Yesterday I was on a conference call that included several Nigerian Wikipedians, I was surprised at how much of their problems editing Wikipedia were over blocks.

The English language Wikipedia doesn't have an overall problem with editing numbers, nearly eight years on, editing volumes are still clearly above the 2014 minima. But we do have huge geographic skews and in particular we badly underrepresent the English speaking parts of Africa in our community and in our Projects. I don't know if other languages have similar issues, but it would not surprise me.

I get that lowering our guard overall against IP vandals would increase the workload of  those who'd rather be improving Wikipedia than clearing up after vandals. But there are a couple of things that could fairly easily be done if we  want a more global community.

Firstly, unblock IPs that geolocate to countries where we lack contributors.Yes we will get more vandalism in those countries, but far far less than if we also unblocked all IPs in countries where we have lots of editors.

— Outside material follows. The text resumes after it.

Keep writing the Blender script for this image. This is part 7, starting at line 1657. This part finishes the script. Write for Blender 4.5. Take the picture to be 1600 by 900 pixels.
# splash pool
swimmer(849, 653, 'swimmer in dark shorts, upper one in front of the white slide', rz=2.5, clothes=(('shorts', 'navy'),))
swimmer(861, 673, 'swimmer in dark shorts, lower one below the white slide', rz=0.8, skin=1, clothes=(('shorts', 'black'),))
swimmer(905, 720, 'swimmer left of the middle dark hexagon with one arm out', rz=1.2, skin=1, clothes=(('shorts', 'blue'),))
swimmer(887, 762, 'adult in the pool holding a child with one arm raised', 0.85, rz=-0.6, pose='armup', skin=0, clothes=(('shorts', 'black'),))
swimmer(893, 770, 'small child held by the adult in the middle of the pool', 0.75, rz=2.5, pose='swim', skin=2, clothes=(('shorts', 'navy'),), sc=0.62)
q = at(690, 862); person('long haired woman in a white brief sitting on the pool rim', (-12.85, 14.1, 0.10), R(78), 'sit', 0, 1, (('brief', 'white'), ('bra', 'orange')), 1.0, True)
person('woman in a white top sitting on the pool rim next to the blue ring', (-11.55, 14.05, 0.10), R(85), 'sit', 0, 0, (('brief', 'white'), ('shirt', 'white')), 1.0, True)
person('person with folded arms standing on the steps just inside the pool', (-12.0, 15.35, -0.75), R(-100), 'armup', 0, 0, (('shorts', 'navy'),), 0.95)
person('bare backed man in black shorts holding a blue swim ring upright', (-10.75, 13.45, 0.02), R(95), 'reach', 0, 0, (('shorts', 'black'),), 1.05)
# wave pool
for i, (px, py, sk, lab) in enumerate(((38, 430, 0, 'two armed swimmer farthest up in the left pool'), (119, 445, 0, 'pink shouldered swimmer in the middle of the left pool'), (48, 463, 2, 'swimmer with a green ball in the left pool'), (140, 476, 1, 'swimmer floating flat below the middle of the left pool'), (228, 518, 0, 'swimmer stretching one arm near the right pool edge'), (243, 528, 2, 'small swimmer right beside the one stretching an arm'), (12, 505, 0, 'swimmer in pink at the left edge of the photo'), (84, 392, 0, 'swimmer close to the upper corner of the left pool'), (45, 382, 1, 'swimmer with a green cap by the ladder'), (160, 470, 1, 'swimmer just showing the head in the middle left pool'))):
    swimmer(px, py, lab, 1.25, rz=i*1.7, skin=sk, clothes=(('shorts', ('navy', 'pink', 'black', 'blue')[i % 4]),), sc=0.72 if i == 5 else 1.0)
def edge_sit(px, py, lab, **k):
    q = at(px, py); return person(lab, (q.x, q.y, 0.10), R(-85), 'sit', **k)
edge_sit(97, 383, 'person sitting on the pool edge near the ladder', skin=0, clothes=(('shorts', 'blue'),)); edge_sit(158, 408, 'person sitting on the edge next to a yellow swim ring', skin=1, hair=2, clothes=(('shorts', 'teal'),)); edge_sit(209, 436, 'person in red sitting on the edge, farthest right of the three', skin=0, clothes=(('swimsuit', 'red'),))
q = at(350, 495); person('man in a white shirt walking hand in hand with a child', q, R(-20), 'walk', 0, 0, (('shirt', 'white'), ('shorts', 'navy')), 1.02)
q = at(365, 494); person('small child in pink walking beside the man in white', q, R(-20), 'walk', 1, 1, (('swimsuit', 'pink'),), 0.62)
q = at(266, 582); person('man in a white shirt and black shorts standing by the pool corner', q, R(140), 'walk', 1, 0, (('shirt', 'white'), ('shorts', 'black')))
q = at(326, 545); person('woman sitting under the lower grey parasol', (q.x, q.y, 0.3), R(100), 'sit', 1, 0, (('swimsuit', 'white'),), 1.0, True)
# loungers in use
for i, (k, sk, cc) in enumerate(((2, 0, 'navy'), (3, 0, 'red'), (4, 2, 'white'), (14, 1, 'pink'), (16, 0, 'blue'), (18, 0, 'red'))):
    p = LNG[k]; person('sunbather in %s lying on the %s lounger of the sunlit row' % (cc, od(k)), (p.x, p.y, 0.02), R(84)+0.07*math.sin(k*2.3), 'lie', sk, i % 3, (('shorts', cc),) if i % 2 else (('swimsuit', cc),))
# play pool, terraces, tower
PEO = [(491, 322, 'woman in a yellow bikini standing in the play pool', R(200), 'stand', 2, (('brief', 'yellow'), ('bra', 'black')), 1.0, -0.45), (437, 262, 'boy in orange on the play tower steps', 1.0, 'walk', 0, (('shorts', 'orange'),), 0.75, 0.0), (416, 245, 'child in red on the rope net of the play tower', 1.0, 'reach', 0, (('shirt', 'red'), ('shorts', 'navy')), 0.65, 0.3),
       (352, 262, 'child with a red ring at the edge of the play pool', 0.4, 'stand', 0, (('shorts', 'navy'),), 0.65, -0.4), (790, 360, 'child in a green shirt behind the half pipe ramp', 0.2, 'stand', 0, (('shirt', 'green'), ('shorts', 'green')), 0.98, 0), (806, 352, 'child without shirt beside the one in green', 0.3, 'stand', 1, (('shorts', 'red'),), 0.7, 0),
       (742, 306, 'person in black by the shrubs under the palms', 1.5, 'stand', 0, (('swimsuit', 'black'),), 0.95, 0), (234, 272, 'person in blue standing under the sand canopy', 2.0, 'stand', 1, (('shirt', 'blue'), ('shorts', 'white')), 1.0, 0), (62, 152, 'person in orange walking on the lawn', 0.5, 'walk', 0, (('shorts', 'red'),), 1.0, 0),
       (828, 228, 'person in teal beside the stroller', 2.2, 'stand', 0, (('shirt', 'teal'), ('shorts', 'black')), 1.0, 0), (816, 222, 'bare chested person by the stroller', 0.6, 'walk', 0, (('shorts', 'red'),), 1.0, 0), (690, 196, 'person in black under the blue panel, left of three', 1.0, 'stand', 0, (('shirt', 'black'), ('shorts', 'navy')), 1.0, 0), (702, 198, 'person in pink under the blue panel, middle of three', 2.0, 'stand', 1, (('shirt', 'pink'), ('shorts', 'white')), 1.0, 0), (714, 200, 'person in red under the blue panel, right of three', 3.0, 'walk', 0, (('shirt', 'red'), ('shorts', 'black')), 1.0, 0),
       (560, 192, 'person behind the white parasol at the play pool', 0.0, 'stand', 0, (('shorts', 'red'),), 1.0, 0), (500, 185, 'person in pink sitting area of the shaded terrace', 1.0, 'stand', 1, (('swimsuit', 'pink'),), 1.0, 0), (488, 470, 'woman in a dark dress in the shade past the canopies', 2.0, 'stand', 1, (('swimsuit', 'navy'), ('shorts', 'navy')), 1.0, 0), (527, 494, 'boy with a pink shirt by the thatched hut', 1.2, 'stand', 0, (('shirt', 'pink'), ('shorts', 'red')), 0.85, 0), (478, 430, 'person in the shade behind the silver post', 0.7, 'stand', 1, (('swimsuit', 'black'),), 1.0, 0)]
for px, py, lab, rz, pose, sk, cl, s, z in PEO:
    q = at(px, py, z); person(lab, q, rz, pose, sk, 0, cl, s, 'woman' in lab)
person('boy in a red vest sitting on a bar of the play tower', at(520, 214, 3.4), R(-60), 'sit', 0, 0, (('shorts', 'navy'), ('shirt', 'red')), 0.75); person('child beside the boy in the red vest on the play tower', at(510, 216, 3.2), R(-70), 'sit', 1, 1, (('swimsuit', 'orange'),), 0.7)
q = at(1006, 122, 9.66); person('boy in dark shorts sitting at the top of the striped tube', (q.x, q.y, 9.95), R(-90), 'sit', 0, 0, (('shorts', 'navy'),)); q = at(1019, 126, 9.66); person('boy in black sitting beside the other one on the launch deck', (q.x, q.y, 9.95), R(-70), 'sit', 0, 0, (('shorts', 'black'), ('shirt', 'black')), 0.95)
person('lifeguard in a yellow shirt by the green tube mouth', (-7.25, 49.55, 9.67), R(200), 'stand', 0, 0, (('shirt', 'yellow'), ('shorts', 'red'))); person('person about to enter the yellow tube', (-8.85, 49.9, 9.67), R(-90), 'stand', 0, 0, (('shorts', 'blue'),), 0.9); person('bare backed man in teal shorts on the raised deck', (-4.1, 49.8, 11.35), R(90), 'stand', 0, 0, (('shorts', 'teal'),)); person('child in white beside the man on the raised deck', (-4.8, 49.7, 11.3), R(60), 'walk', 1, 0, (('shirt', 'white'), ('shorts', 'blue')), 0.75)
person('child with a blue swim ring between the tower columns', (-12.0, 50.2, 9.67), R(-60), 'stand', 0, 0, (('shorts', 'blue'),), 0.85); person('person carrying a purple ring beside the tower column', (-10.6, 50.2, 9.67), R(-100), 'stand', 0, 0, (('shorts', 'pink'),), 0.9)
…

Secondly, implement "smart blocking", especially with range bocks. Yes there will still be lots of collateral damage where someone in the same range has the same sort of device/, O/S etc as the person who did the edit that prompted the block. But anyone in the same range who uses a different type of hardware  operating system etc would not be caught by a smart block.

Thirdly, especially if we can't do the first two, be more liberal with IP block exemption for accounts in countries where we lack editors and have problems with a limited number of often blocked IPs.